At first glance, the MSI RTX 5060 Ti Ventus 2X Plus appears to have a clock speed edge, running its base and boost clocks at 2407 / 2572 MHz versus the Inno3D RTX 5070 Twin X2's 2325 / 2512 MHz. However, raw clock speed is only one part of the performance equation — and in this case, it is the least important one. The RTX 5070 Twin X2 fields significantly more silicon: 6144 shading units, 192 TMUs, and 80 ROPs, compared to the 5060 Ti's 4608, 144, and 48 respectively. More shading units mean more parallel computation per clock, more TMUs handle textures faster, and more ROPs push pixels to the screen more efficiently.
These architectural advantages translate directly into the throughput numbers. The RTX 5070 Twin X2 delivers 30.87 TFLOPS of floating-point performance versus 23.7 TFLOPS for the 5060 Ti — a gap of roughly 30%. The texture rate tells a similar story: 482.3 GTexels/s versus 370.4 GTexels/s.

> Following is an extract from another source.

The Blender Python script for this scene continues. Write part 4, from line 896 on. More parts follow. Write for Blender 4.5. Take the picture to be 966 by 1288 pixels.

Most telling is the pixel rate, where the 5070 Twin X2 reaches 201 GPixel/s against the 5060 Ti's 123.5 GPixel/s — a difference of over 60%, meaning the 5070 can push considerably more pixels per second, which matters especially at higher resolutions. Memory speed is identical at 1750 MHz on both cards, and both support Double Precision Floating Point, so neither has an advantage in those areas.
The Inno3D RTX 5070 Twin X2 holds a clear and decisive performance advantage in this group. The 5060 Ti's slightly higher clock speeds are entirely overshadowed by the 5070's larger shader array and superior throughput across every major compute and rasterization metric. Users prioritizing raw rendering performance — particularly at 1440p or 4K — will find the 5070 Twin X2 the stronger choice by a meaningful margin.